Editors, Daily Planet: 

Joanna Graham obviously did not attend the conference on anti-Semitism on San Francisco last month. If she had, she would have learned the difference between mere criticism of Israel’s government or policies, and true “neo-anti-Semitism”—which is opposition to the very existence of the state of Israel. Just as criticism of the U.S. government is not anti-American, opposition to Israel’s policies vis-à-vis the Palestinians does not make one anti-Israel.
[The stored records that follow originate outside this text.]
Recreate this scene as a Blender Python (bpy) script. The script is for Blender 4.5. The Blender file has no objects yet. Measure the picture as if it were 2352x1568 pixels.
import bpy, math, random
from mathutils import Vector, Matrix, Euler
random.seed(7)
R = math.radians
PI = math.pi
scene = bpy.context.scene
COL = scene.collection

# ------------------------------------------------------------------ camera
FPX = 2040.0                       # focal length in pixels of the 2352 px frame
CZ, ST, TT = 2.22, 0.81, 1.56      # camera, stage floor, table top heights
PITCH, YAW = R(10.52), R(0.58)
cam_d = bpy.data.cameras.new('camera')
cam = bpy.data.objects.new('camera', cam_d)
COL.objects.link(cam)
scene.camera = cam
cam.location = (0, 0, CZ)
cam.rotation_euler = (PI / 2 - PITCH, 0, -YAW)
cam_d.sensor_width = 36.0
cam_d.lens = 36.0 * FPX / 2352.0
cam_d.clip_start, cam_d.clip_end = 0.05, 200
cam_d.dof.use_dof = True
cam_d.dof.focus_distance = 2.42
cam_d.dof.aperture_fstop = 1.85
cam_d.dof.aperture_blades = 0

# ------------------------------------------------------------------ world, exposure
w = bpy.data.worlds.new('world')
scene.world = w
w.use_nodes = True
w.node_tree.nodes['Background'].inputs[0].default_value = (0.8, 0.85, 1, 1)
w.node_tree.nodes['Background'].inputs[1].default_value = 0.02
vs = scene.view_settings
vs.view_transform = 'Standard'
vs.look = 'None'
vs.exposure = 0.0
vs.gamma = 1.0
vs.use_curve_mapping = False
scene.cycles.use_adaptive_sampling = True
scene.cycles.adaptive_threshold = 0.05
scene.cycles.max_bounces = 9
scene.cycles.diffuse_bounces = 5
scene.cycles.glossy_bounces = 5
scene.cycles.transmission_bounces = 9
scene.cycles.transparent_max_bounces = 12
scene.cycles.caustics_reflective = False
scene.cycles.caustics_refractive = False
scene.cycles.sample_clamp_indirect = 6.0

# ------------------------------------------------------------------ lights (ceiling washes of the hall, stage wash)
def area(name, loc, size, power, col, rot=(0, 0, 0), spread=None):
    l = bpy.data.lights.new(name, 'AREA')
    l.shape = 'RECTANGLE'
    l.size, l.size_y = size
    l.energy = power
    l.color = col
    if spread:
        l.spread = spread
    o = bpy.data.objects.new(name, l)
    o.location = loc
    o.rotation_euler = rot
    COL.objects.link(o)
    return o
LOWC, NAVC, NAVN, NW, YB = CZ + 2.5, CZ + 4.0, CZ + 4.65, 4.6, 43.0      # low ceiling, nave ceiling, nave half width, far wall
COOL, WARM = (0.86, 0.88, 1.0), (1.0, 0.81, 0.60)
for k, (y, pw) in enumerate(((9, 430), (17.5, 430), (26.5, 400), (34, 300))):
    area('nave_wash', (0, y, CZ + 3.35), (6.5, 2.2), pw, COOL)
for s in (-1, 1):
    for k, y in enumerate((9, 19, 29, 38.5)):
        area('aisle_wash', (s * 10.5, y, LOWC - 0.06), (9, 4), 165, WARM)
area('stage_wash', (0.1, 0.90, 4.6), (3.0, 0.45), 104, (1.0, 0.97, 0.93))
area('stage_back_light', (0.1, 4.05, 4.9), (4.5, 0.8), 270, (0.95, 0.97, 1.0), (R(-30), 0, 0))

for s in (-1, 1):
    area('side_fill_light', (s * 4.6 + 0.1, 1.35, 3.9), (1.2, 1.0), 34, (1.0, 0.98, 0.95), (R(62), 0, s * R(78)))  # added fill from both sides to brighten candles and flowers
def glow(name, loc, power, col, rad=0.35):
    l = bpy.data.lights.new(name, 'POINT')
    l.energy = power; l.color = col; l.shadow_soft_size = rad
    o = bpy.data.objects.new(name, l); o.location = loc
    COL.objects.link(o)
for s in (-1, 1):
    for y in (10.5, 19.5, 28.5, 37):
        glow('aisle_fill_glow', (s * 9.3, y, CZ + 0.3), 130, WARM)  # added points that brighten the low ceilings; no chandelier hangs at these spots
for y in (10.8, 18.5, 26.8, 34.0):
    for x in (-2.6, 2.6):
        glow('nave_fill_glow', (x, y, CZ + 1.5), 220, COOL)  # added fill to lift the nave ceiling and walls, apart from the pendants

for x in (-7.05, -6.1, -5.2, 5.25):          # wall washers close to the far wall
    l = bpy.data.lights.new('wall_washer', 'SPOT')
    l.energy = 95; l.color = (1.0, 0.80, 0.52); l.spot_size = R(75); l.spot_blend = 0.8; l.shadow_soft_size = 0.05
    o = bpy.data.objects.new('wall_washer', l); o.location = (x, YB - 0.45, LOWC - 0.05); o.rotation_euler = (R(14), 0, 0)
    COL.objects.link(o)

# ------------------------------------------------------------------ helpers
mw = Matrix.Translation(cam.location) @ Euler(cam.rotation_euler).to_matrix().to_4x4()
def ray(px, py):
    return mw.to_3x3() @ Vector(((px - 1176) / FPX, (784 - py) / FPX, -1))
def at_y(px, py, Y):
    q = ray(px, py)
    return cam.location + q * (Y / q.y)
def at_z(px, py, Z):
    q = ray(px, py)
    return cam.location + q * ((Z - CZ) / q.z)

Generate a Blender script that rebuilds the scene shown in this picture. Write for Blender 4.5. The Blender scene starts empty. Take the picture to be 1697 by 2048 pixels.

However, when the underpinnings of such criticism include false claims that Israel is an “apartheid state,” that it is the “greatest human rights violator in the world,” that it is committing “genocide” (how is it that there are twice as many Arabs in the West Bank and Gaza as there were in 1990?), and when the critics of Israel have as their goal the destruction of the world’s only Jewish state—that’s when the line is crossed into anti-Semitism.  

No speaker at the conference made the claim that criticism of Israel is, in and of itself, anti-Semitic. For that matter, no major Jewish organization or opinion leader in this country has made that claim. It seems that critics of Israel are pre-emptively playing the anti-Semitism card in order to muzzle substantive, factual responses to their mistaken claims. After all, if all pro-Israel voices are dismissed as “you’re just calling us anti-Semitic”, then that straw man argument draws the attention away from their original mistakes. 

Michael Harris 

 

 

 

As a Jew, Joanna Graham’s column of Feb.9 gives me the shudders. It is full of conspiracy theories, innuendo, false statements and suspiciousness that echo rhetoric all too familiar. In addition, she rationalizes the admitted “rise in anger against Jews,” including Arianpour’s anti-Semitic screed, as merely “rough and tumble” response to a war that, may I remind you, is Israel’s, and not a religious one. This is the very sort of thing—conflation of criticism of Israel with anti-Semitism—that the thoughtful ADL conference sought to distinguish, and whose existence Graham denies. I guess she just thinks it’s OK! I applaud Rabbi Jane Litman, who Graham excoriates, for her part in the effort.  

Even Kriss Worthington, a darling of the left, can’t get away with a peep in support of the Jews from the Daily Planet, which seems obsessed with us. I don’t purport to represent the entire Berkeley Jewish community. I trust and pray that your paper doesn’t represent the wider Berkeley populace!